Having missed out on the chance to contest the sprint finish on Stage 3 after being caught up in a crash, Cavendish surged to victory on Stage 5, surviving a chaotic dash to the line by showing all of his veteran nous.

Cavendish surpassed the great Eddy Merckx as the outright record-holder at the French Grand Tour having drawn alongside the Belgian in 2021.

The 39-year-old narrowly missed out on a historic victory in the colours of Astana Qazaqstan last year before crashing out of the race.

But having reversed a planned retirement at the end of 2023, Cavendish delivered to seize number victory number 35 at the race.

The Manx man, knighted earlier this year, won his first Tour stage in 2008 and produced a masterclass in sprinting 16 years on.

Mark Cavendish celebrated his historic win
Mark Cavendish celebrated his historic win (AFP via Getty Images)
Cavendish embraced his teammates after victory
Cavendish embraced his teammates after victory (Pool via REUTERS)

“I’m in a bit of disbelief,” a beaming Cavendish said after making history. “Astana took a big gamble on me this year to come here to try and win at least one stage. You know you have to go all in, and we’ve done it.

“We knew what we wanted to do, how we’ve built the team, the equipment. Every little detail we put towards specifically today.

“The Tour de France is bigger than cycling. It normally takes me days to get into it. I’ve done 15 Tours de France now, and I don’t like to have bad days, but I know that if you can get through it you are going to have an opportunity.

“We didn’t nail it as a team like we wanted to do, but the boys improvised and got me there in the best position. It’s definitely beneficial to be able to use your head a bit more.”

After his Astana colleagues had controlled the run-in on a relatively sedate stage, a messy sprint saw the veteran abandon his leadout train and instead weave between the wheels of his rivals, picking his moment to put the power down on his pedals.

Cavendish hit the front with line in sight and held off Alpecin-Deceuninck’s Jasper Philipsen, with the Belgian unable to close the gap.

Out Cavendish’s arms spread in familiar fashion, with long-time foe Alexander Kristoff seen celebrating behind and young gun Arnaud De Lie also providing a congratulatory slap of the back.

Slovenian Tadej Pogacar retained the overall leader’s yellow jersey after avoiding crashing into a central reservation 57km from the finish with several riders just behind him hitting the deck.

Cavendish was greeted by his young family
Cavendish was greeted by his young family (Pool via REUTERS)

Embracing long-time leadout man Mark Renshaw, who guided him to so many stage wins early in his career and is now a directeur sportif at Astana, Cavendish soaked up the emotion of the day before being mobbed by his family.

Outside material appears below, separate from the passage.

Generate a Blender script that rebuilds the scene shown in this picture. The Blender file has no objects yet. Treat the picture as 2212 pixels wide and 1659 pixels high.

“It’s unbelievable,” former colleague and close friend Geraint Thomas told ITV. “I’m super happy for him. To continue to do what he does at his age — everyone says you get slower as you get older but he has proved that wrong.

“I thought he could. I called it on my podcast! He always has a bad day in the mountains but I knew he could get through it. He just has to be there and when he sees the finish line, he’s got a shout. Chapeau!”